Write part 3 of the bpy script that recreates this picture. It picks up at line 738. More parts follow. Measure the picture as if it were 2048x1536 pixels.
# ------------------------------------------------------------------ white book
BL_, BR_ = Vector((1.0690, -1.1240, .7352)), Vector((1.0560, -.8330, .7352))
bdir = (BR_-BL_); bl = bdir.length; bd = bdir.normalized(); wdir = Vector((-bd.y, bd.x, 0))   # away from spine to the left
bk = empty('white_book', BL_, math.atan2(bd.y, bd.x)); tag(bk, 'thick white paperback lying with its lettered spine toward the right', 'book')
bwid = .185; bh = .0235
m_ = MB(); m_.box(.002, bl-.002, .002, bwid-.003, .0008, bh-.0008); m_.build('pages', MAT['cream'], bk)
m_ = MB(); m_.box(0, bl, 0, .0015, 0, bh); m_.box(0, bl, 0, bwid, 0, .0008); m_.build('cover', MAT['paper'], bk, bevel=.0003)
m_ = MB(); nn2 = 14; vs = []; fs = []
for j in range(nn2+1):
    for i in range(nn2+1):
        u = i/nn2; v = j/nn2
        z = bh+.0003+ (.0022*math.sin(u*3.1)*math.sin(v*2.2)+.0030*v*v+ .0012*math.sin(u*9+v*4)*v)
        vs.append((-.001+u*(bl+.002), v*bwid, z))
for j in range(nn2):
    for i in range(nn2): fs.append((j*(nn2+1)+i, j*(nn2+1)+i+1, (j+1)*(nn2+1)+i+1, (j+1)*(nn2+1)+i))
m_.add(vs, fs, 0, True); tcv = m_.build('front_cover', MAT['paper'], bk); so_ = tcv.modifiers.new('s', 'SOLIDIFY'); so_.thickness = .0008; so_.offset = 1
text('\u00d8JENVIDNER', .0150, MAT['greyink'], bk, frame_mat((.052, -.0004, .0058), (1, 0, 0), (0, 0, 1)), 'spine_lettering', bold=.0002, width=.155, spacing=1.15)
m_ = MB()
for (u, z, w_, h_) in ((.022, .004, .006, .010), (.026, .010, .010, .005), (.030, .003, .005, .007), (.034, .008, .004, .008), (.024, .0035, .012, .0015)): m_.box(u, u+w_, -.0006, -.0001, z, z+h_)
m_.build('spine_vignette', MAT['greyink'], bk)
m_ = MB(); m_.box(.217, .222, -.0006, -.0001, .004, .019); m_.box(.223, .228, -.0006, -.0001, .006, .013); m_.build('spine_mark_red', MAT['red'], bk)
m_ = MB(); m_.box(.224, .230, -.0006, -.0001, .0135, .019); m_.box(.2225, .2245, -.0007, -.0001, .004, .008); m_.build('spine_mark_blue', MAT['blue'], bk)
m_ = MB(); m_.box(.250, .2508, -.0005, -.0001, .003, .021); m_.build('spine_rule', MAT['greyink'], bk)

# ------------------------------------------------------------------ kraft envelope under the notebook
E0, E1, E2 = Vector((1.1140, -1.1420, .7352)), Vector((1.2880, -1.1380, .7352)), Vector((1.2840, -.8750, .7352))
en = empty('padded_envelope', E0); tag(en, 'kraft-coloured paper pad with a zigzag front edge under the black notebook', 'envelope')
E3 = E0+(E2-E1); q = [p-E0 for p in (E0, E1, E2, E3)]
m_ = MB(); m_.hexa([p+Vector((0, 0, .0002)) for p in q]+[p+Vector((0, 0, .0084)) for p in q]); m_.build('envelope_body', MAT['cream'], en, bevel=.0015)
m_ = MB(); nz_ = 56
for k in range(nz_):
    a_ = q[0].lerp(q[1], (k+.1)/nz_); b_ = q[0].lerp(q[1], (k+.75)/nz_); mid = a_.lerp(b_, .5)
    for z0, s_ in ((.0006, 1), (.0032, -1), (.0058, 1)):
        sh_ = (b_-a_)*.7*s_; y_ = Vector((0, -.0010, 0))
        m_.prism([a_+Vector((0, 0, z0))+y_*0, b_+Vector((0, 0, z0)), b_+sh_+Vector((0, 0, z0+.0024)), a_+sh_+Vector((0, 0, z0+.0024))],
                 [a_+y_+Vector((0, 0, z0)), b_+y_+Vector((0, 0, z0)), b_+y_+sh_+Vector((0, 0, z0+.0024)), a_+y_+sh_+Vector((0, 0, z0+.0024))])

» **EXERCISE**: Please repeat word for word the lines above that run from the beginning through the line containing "m_ = MB(); m_.box(.250, .2508, -.0005, -.0001, .003, .021);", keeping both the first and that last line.

» **REPLY TO THE TASK**:
Write part 3 of the bpy script that recreates this picture. It picks up at line 738. More parts follow. Measure the picture as if it were 2048x1536 pixels.
# ------------------------------------------------------------------ white book
BL_, BR_ = Vector((1.0690, -1.1240, .7352)), Vector((1.0560, -.8330, .7352))
bdir = (BR_-BL_); bl = bdir.length; bd = bdir.normalized(); wdir = Vector((-bd.y, bd.x, 0))   # away from spine to the left
bk = empty('white_book', BL_, math.atan2(bd.y, bd.x)); tag(bk, 'thick white paperback lying with its lettered spine toward the right', 'book')
bwid = .185; bh = .0235
m_ = MB(); m_.box(.002, bl-.002, .002, bwid-.003, .0008, bh-.0008); m_.build('pages', MAT['cream'], bk)
m_ = MB(); m_.box(0, bl, 0, .0015, 0, bh); m_.box(0, bl, 0, bwid, 0, .0008); m_.build('cover', MAT['paper'], bk, bevel=.0003)
m_ = MB(); nn2 = 14; vs = []; fs = []
for j in range(nn2+1):
    for i in range(nn2+1):
        u = i/nn2; v = j/nn2
        z = bh+.0003+ (.0022*math.sin(u*3.1)*math.sin(v*2.2)+.0030*v*v+ .0012*math.sin(u*9+v*4)*v)
        vs.append((-.001+u*(bl+.002), v*bwid, z))
for j in range(nn2):
    for i in range(nn2): fs.append((j*(nn2+1)+i, j*(nn2+1)+i+1, (j+1)*(nn2+1)+i+1, (j+1)*(nn2+1)+i))
m_.add(vs, fs, 0, True); tcv = m_.build('front_cover', MAT['paper'], bk); so_ = tcv.modifiers.new('s', 'SOLIDIFY'); so_.thickness = .0008; so_.offset = 1
text('\u00d8JENVIDNER', .0150, MAT['greyink'], bk, frame_mat((.052, -.0004, .0058), (1, 0, 0), (0, 0, 1)), 'spine_lettering', bold=.0002, width=.155, spacing=1.15)
m_ = MB()
for (u, z, w_, h_) in ((.022, .004, .006, .010), (.026, .010, .010, .005), (.030, .003, .005, .007), (.034, .008, .004, .008), (.024, .0035, .012, .0015)): m_.box(u, u+w_, -.0006, -.0001, z, z+h_)
m_.build('spine_vignette', MAT['greyink'], bk)
m_ = MB(); m_.box(.217, .222, -.0006, -.0001, .004, .019); m_.box(.223, .228, -.0006, -.0001, .006, .013); m_.build('spine_mark_red', MAT['red'], bk)
m_ = MB(); m_.box(.224, .230, -.0006, -.0001, .0135, .019); m_.box(.2225, .2245, -.0007, -.0001, .004, .008); m_.build('spine_mark_blue', MAT['blue'], bk)
m_ = MB(); m_.box(.250, .2508, -.0005, -.0001, .003, .021); m_.build('spine_rule', MAT['greyink'], bk)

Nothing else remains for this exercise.